GIVEN PROBLEM:
Copy the listing below in full and skip every picture.
╭──
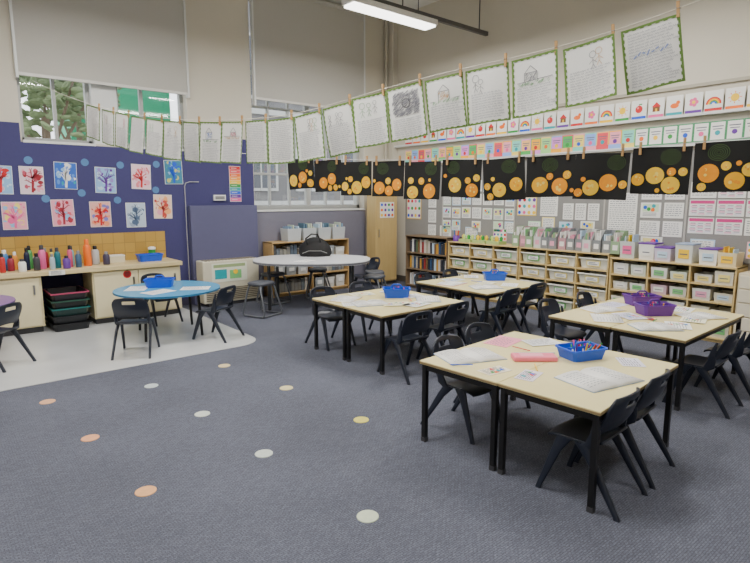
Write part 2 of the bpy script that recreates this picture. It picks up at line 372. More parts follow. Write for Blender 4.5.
def stool(x,y,a):
    r=empty('wobble_stool',(x,y,0),rad(a)); tag(r,'small grey stool with bent tube sled base','stool')
    b=B(); o=[]
    for z,q in ((0,.92),(.012,1),(.035,1),(.048,.92)):
        o.append([(.18*q*(abs(math.cos(t*.3927))**.6)*(1 if math.cos(t*.3927)>0 else -1),.16*q*(abs(math.sin(t*.3927))**.6)*(1 if math.sin(t*.3927)>0 else -1),.45+z) for t in range(16)])
    b.rings(o,M((78,82,90),.45)); b.fin('seat',r)
    for sx in (-1,1):
        b=B(); b.tube([(sx*.13,.10,.45),(sx*.15,.12,.40),(sx*.19,.19,.06),(sx*.19,.17,.02),(sx*.19,.1,.014),(sx*.19,-.1,.014),(sx*.19,-.2,.02),(sx*.19,-.22,.06),(sx*.15,-.12,.40),(sx*.13,-.10,.45)],.014,tubeM); b.fin('leg',r)
    b=B(); b.tube([(-.19,-.2,.02),(.19,-.2,.02)],.014,tubeM); b.fin('crossbar',r)
stool(3.70,7.03,20); stool(5.15,7.72,50); stool(4.3,7.76,10); stool(5.40,6.50,30); stool(5.72,6.88,60)
r=empty('black_bag',(4.92,7.45,.755),rad(-35)); tag(r,'slouched black bag lying on the white meeting table','bag')
b=B(); rs=[]
for z,wx,wy in [(0,.24,.15),(.03,.28,.17),(.12,.28,.16),(.22,.22,.13),(.29,.13,.08),(.31,.04,.03)]:
    rs.append([(wx*math.cos(t*.3927)*(1+.06*math.sin(3*t+z*20)),wy*math.sin(t*.3927)*(1+.07*math.cos(2*t+z*30)),z) for t in range(16)])
b.rings(rs,M((20,20,22),.7,noise=.3,scale=12,bump=.4)); b.fin('bag_body',r,sub=1)
b=B(); b.tube([(-.12,-.1,.2),(-.14,-.17,.3),(-.05,-.16,.37),(.05,-.14,.36),(.1,-.1,.24)],.012,black); b.fin('strap',r)
b=B(); b.tube([(-.2,-.16,.06),(-.1,-.185,.1),(.1,-.185,.1),(.2,-.16,.06)],.006,grey); b.fin('zip',r)
# ---------------------------------------------------------------- carpet dots
for i,(x,y,c) in enumerate([(.85,3.12,(226,170,120)),(.77,4.11,(222,160,120)),(.66,5.11,(216,168,130)),(1.61,3.1,(196,204,196)),(1.56,4.02,(200,206,196)),(1.46,4.95,(186,196,196)),(1.69,2.09,(200,210,186)),(2.46,3.12,(210,200,100)),(2.38,4.11,(212,200,150)),(2.23,5.09,(208,190,145)),(.02,4.1,(200,150,120))]):
    b=B(); b.revolve([(.06,0),(.06,.003),(.056,.004)],(0,0,0),M(c,.8,noise=.12,scale=30),28)
    nm='orange-beige' if c[0]-c[2]>60 and c[2]>=115 else ('yellow-green' if c[2]<=150 else 'grey-white')
    tag(b.fin('floor_marker_dot',loc=(x,y,.0)),'round %s sitting-spot marker stuck on the carpet'%nm,'floor marker','carpet sitting spots')
# ---------------------------------------------------------------- bench
benchc=M((224,211,166),.5,noise=.03); btop=wood((224,206,158),(205,184,134),3,.4,(1,10,10))
b=B(); b.bx(-1.2,2.86,7.83,8.45,.73,.79,btop); tag(b.fin('worktop',bevel=.006),'long pale timber worktop along the purple wall','worktop')
def cab(x0,x1,nd):
    r=empty('bench_cabinet',((x0+x1)/2,8.15,0)); tag(r,'cream painted base cabinet under the worktop','cabinet','bench base cabinets'); w=x1-x0
    b=B(); b.bx(-w/2,w/2,-.26,.3,.08,.73,benchc); b.bx(-w/2+.02,w/2-.02,-.22,.3,0,.08,dgrey); b.fin('body',r,bevel=.003)
    for k in range(nd):
        u0=-w/2+.02+k*(w-.04)/nd; u1=u0+(w-.04)/nd-.01
        b=B(); b.bx(u0,u1,-.28,-.26,.1,.71,M((230,219,178),.5,noise=.02)); d=b.fin('door',r,bevel=.003)
        b=B(); b.bx(u1-.07,u1-.05,-.30,-.28,.5,.62,steel); b.fin('handle',d)
cab(-.9,1.08,3); cab(1.66,2.84,2)
b=B(); b.disc(0,0,.055,red,y=0); b.disc(0,0,.04,M((120,20,25),.5),y=-.001); b.rect(-.004,.004,.04,.075,green,-.0015)
tag(b.fin('apple_sticker',loc=(2.1,7.868,.66)),'round red apple sticker on the cabinet front','sticker')
b=B(); b.bx(-.09,.09,-.004,0,-.03,.03,paper)
for k in range(4): b.rect(-.07,.05,-.018+k*.012,-.014+k*.012,ink,-.006)
tag(b.fin('drawer_label',loc=(1.25,7.826,.76)),'small white paper label stuck on the worktop edge','label')
BG='stacked storage bins'
rims=[(28,30,34),(28,30,34),(30,110,108),(40,80,66),(180,70,105)]
for k,c in enumerate([(28,30,34),(28,30,34),(30,60,58),(28,34,34),(40,34,42)]):
    nm={2:'dark plastic storage bin with teal rim',3:'dark plastic storage bin with green rim',4:'dark plastic storage bin with pink rim'}.get(k,'black plastic storage bin')
    r=empty('storage_bin',(1.36,8.0,k*.1+.004)); tag(r,nm+' stacked under the worktop','bin',BG)
    m=M(c,.4); m2_=M(rims[k],.4)
    b=B(); pr=[]
    for z,q in ((0,.88),(.1,.97),(.1,.93),(.012,.84)):
        pr.append([(.22*q*x,.28*q*y,z) for x,y in ((-1,-.85),(-.85,-1),(.85,-1),(1,-.85),(1,.85),(.85,1),(-.85,1),(-1,.85))])
    b.rings(pr,m,True,False); b.fin('bin_body',r)
    b=B()
    for s_ in (-1,1): b.bx(-.22,.22,s_*.272-.008,s_*.272+.008,.084,.1,m2_); b.bx(s_*.212-.008,s_*.212+.008,-.27,.27,.084,.1,m2_)
    b.fin('rim',r)
def bottle(x,y,col,h,rr,capc,nm):
    r=empty('drink_bottle',(x,y,.79)); tag(r,'%s plastic bottle with screw cap standing on the worktop'%nm,'bottle','bottles on the worktop')
    b=B(); b.revolve([(0,0),(rr*.95,0),(rr,.01),(rr,h*.68),(rr*.75,h*.78),(rr*.45,h*.82)],(0,0,0),col,16,True); b.fin('bottle_body',r)
    b=B(); b.revolve([(rr*.55,h*.8),(rr*.55,h*.97),(rr*.4,h)],(0,0,0),capc,14); b.fin('cap',r)
bxs=[(.70,M((190,50,50),.4),'red',.24),(.80,M((150,40,60),.4),'crimson',.2),(.90,white,'white',.16),(.97,M((20,30,60),.4),'navy',.29),(1.06,M((60,60,66),.4),'charcoal',.22),(1.14,M((230,100,160),.4),'pink',.31),(1.23,M((170,190,200),.2),'pale grey',.2),(1.31,M((20,110,120),.4),'teal',.27),(1.39,M((100,60,150),.4),'violet',.17),(1.46,M((215,90,130),.4),'pink',.29),(1.54,M((60,90,120),.4),'blue-grey',.22),
     (.75,M((60,120,180),.4),'blue',.26),(.86,M((230,150,60),.4),'orange',.23),(1.02,M((80,160,90),.4),'green',.3),(1.19,M((160,40,50),.4),'dark red',.26),(1.27,M((220,200,80),.4),'yellow',.25),(1.5,M((120,190,200),.4),'aqua',.27)]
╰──
EXPECTED ANSWER:
Write part 2 of the bpy script that recreates this picture. It picks up at line 372. More parts follow. Write for Blender 4.5.
def stool(x,y,a):
    r=empty('wobble_stool',(x,y,0),rad(a)); tag(r,'small grey stool with bent tube sled base','stool')
    b=B(); o=[]
    for z,q in ((0,.92),(.012,1),(.035,1),(.048,.92)):
        o.append([(.18*q*(abs(math.cos(t*.3927))**.6)*(1 if math.cos(t*.3927)>0 else -1),.16*q*(abs(math.sin(t*.3927))**.6)*(1 if math.sin(t*.3927)>0 else -1),.45+z) for t in range(16)])
    b.rings(o,M((78,82,90),.45)); b.fin('seat',r)
    for sx in (-1,1):
        b=B(); b.tube([(sx*.13,.10,.45),(sx*.15,.12,.40),(sx*.19,.19,.06),(sx*.19,.17,.02),(sx*.19,.1,.014),(sx*.19,-.1,.014),(sx*.19,-.2,.02),(sx*.19,-.22,.06),(sx*.15,-.12,.40),(sx*.13,-.10,.45)],.014,tubeM); b.fin('leg',r)
    b=B(); b.tube([(-.19,-.2,.02),(.19,-.2,.02)],.014,tubeM); b.fin('crossbar',r)
stool(3.70,7.03,20); stool(5.15,7.72,50); stool(4.3,7.76,10); stool(5.40,6.50,30); stool(5.72,6.88,60)
r=empty('black_bag',(4.92,7.45,.755),rad(-35)); tag(r,'slouched black bag lying on the white meeting table','bag')
b=B(); rs=[]
for z,wx,wy in [(0,.24,.15),(.03,.28,.17),(.12,.28,.16),(.22,.22,.13),(.29,.13,.08),(.31,.04,.03)]:
    rs.append([(wx*math.cos(t*.3927)*(1+.06*math.sin(3*t+z*20)),wy*math.sin(t*.3927)*(1+.07*math.cos(2*t+z*30)),z) for t in range(16)])
b.rings(rs,M((20,20,22),.7,noise=.3,scale=12,bump=.4)); b.fin('bag_body',r,sub=1)
b=B(); b.tube([(-.12,-.1,.2),(-.14,-.17,.3),(-.05,-.16,.37),(.05,-.14,.36),(.1,-.1,.24)],.012,black); b.fin('strap',r)
b=B(); b.tube([(-.2,-.16,.06),(-.1,-.185,.1),(.1,-.185,.1),(.2,-.16,.06)],.006,grey); b.fin('zip',r)
# ---------------------------------------------------------------- carpet dots
for i,(x,y,c) in enumerate([(.85,3.12,(226,170,120)),(.77,4.11,(222,160,120)),(.66,5.11,(216,168,130)),(1.61,3.1,(196,204,196)),(1.56,4.02,(200,206,196)),(1.46,4.95,(186,196,196)),(1.69,2.09,(200,210,186)),(2.46,3.12,(210,200,100)),(2.38,4.11,(212,200,150)),(2.23,5.09,(208,190,145)),(.02,4.1,(200,150,120))]):
    b=B(); b.revolve([(.06,0),(.06,.003),(.056,.004)],(0,0,0),M(c,.8,noise=.12,scale=30),28)
    nm='orange-beige' if c[0]-c[2]>60 and c[2]>=115 else ('yellow-green' if c[2]<=150 else 'grey-white')
    tag(b.fin('floor_marker_dot',loc=(x,y,.0)),'round %s sitting-spot marker stuck on the carpet'%nm,'floor marker','carpet sitting spots')
# ---------------------------------------------------------------- bench
benchc=M((224,211,166),.5,noise=.03); btop=wood((224,206,158),(205,184,134),3,.4,(1,10,10))
b=B(); b.bx(-1.2,2.86,7.83,8.45,.73,.79,btop); tag(b.fin('worktop',bevel=.006),'long pale timber worktop along the purple wall','worktop')
def cab(x0,x1,nd):
    r=empty('bench_cabinet',((x0+x1)/2,8.15,0)); tag(r,'cream painted base cabinet under the worktop','cabinet','bench base cabinets'); w=x1-x0
    b=B(); b.bx(-w/2,w/2,-.26,.3,.08,.73,benchc); b.bx(-w/2+.02,w/2-.02,-.22,.3,0,.08,dgrey); b.fin('body',r,bevel=.003)
    for k in range(nd):
        u0=-w/2+.02+k*(w-.04)/nd; u1=u0+(w-.04)/nd-.01
        b=B(); b.bx(u0,u1,-.28,-.26,.1,.71,M((230,219,178),.5,noise=.02)); d=b.fin('door',r,bevel=.003)
        b=B(); b.bx(u1-.07,u1-.05,-.30,-.28,.5,.62,steel); b.fin('handle',d)
cab(-.9,1.08,3); cab(1.66,2.84,2)
b=B(); b.disc(0,0,.055,red,y=0); b.disc(0,0,.04,M((120,20,25),.5),y=-.001); b.rect(-.004,.004,.04,.075,green,-.0015)
tag(b.fin('apple_sticker',loc=(2.1,7.868,.66)),'round red apple sticker on the cabinet front','sticker')
b=B(); b.bx(-.09,.09,-.004,0,-.03,.03,paper)
for k in range(4): b.rect(-.07,.05,-.018+k*.012,-.014+k*.012,ink,-.006)
tag(b.fin('drawer_label',loc=(1.25,7.826,.76)),'small white paper label stuck on the worktop edge','label')
BG='stacked storage bins'
rims=[(28,30,34),(28,30,34),(30,110,108),(40,80,66),(180,70,105)]
for k,c in enumerate([(28,30,34),(28,30,34),(30,60,58),(28,34,34),(40,34,42)]):
    nm={2:'dark plastic storage bin with teal rim',3:'dark plastic storage bin with green rim',4:'dark plastic storage bin with pink rim'}.get(k,'black plastic storage bin')
    r=empty('storage_bin',(1.36,8.0,k*.1+.004)); tag(r,nm+' stacked under the worktop','bin',BG)
    m=M(c,.4); m2_=M(rims[k],.4)
    b=B(); pr=[]
    for z,q in ((0,.88),(.1,.97),(.1,.93),(.012,.84)):
        pr.append([(.22*q*x,.28*q*y,z) for x,y in ((-1,-.85),(-.85,-1),(.85,-1),(1,-.85),(1,.85),(.85,1),(-.85,1),(-1,.85))])
    b.rings(pr,m,True,False); b.fin('bin_body',r)
    b=B()
    for s_ in (-1,1): b.bx(-.22,.22,s_*.272-.008,s_*.272+.008,.084,.1,m2_); b.bx(s_*.212-.008,s_*.212+.008,-.27,.27,.084,.1,m2_)
    b.fin('rim',r)
def bottle(x,y,col,h,rr,capc,nm):
    r=empty('drink_bottle',(x,y,.79)); tag(r,'%s plastic bottle with screw cap standing on the worktop'%nm,'bottle','bottles on the worktop')
    b=B(); b.revolve([(0,0),(rr*.95,0),(rr,.01),(rr,h*.68),(rr*.75,h*.78),(rr*.45,h*.82)],(0,0,0),col,16,True); b.fin('bottle_body',r)
    b=B(); b.revolve([(rr*.55,h*.8),(rr*.55,h*.97),(rr*.4,h)],(0,0,0),capc,14); b.fin('cap',r)
bxs=[(.70,M((190,50,50),.4),'red',.24),(.80,M((150,40,60),.4),'crimson',.2),(.90,white,'white',.16),(.97,M((20,30,60),.4),'navy',.29),(1.06,M((60,60,66),.4),'charcoal',.22),(1.14,M((230,100,160),.4),'pink',.31),(1.23,M((170,190,200),.2),'pale grey',.2),(1.31,M((20,110,120),.4),'teal',.27),(1.39,M((100,60,150),.4),'violet',.17),(1.46,M((215,90,130),.4),'pink',.29),(1.54,M((60,90,120),.4),'blue-grey',.22),
     (.75,M((60,120,180),.4),'blue',.26),(.86,M((230,150,60),.4),'orange',.23),(1.02,M((80,160,90),.4),'green',.3),(1.19,M((160,40,50),.4),'dark red',.26),(1.27,M((220,200,80),.4),'yellow',.25),(1.5,M((120,190,200),.4),'aqua',.27)]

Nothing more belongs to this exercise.